Kendimi iyi bir eğitimci ve örgütçü olarak tanımlayabilirim. Sektörde çoğu halen işlerinin başında olan birçok elemanın yetişmesinde katkım oldu. Hiç yetişmiş bir elemanım olmadı. Kiminle çalıştıysam ne biliyorsam her şeyi öğrettim. Hemen hemen hepsi de işlerinde başarılı oldular. Boynuz kulağı geçtiğinde çok sevindim, gurur duydum. Onlar da hep kendi yuvaları olarak ofisimizi gördüler.

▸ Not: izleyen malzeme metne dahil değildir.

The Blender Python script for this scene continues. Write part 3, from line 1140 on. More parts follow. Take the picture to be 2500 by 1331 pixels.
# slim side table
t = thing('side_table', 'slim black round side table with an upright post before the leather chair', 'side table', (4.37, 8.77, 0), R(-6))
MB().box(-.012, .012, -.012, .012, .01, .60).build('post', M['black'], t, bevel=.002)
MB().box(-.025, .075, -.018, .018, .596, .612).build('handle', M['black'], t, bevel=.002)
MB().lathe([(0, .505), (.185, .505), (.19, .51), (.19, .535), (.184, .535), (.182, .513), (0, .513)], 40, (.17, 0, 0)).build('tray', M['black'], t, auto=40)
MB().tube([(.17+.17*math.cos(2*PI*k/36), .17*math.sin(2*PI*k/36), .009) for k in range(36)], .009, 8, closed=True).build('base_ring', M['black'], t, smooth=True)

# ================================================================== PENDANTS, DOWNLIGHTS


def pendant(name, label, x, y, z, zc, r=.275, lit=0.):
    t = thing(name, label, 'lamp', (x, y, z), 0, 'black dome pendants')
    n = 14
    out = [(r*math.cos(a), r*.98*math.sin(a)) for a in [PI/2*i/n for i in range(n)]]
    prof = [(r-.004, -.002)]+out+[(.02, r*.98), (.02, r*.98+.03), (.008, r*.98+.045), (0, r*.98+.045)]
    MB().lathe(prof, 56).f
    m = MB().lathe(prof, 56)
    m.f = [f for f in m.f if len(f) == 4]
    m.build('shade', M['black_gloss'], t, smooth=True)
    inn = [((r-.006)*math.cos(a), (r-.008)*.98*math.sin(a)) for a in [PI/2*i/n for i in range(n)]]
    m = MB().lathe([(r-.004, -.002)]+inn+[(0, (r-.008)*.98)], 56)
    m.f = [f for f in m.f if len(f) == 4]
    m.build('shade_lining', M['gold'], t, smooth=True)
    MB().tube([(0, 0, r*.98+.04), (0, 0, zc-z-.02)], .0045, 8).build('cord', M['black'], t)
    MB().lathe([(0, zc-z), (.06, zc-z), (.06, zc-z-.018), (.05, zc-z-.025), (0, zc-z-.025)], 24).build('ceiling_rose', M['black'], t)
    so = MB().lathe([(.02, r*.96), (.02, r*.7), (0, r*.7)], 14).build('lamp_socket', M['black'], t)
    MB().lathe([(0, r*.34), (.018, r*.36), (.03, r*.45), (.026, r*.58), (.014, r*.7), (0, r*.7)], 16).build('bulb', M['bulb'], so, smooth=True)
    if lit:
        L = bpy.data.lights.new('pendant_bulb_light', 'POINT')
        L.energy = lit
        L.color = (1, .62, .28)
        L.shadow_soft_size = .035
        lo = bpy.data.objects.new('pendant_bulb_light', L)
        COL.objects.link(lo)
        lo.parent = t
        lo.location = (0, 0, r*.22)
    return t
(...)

TMGT döneminde unutamadığım iki anımı daha paylaşmak isterim. Bunlardan biri İstanbul’da DİSK’in ev sahipliğinde bizim tarafımızdan düzenlenen bir çok ülkenin saygın Sendikacılarının katıldığı ILO -International labour Organisation- toplantısının çoğunlukla konukların konakladığı Hilton otelinin deposunda su kalmamasıydı.

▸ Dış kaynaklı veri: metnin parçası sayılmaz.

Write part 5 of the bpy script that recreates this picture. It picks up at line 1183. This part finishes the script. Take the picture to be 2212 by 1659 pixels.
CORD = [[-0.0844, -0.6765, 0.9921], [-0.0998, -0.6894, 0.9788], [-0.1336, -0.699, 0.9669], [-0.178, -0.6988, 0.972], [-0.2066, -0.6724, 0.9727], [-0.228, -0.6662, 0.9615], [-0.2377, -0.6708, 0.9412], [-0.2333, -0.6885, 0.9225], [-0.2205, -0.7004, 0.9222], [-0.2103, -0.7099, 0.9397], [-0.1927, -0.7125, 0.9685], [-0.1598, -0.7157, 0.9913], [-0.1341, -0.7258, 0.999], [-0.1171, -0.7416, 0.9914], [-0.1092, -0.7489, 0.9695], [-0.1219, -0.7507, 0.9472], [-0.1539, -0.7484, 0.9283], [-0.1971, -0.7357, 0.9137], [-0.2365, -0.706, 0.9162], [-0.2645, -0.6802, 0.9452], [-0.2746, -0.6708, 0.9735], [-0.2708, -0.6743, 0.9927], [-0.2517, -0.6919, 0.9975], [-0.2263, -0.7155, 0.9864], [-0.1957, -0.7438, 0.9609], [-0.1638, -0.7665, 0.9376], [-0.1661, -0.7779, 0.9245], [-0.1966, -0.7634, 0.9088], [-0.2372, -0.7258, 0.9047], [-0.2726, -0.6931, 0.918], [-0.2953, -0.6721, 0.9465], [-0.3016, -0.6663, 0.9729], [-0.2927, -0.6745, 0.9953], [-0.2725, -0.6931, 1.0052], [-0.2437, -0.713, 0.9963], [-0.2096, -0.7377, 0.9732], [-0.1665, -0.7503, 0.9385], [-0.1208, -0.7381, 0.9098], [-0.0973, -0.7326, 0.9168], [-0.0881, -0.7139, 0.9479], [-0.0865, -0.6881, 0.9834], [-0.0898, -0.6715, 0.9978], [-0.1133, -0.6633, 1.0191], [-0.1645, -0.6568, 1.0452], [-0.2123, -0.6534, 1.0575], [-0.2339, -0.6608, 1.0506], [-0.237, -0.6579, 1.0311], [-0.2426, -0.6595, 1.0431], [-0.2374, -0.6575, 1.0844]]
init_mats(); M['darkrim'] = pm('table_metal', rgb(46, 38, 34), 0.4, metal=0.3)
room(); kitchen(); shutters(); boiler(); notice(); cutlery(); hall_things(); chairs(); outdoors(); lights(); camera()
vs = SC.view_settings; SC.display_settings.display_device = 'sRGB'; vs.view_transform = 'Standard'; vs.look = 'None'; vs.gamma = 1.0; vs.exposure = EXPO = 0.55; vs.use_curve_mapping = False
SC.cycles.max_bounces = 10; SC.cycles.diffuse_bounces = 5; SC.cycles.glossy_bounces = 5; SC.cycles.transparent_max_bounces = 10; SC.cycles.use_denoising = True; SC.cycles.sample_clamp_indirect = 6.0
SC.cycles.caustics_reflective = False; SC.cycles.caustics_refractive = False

O dönemde İstanbul’da su günlerce kesilir, binalara bazen haftada birkaç saat su ancak verilebilirdi. Hilton’un müdürü oteldeki su sıkıntısını anlatınca dünyaya rezil olmamak için konuyu Belediye başkanı rahmetli Aytekin Kotil’e iletip, hemen o gece 5 arazöz dolusu suyun otele verilmesini sağlayarak durumu kurtardık. Su yok, mazot yok, tozlu yollar, olmayan tuvaletler, ama öyle bir nesildik ki, acentacısı ,rehberi, şoförü, teknecisi, lokantacısı, sazcısı, halıcısı dört dörtlük bir yürekle işimizi canı gönülden yorulmadan, şikayet etmeden ,çözüm üreterek yürütüyorduk.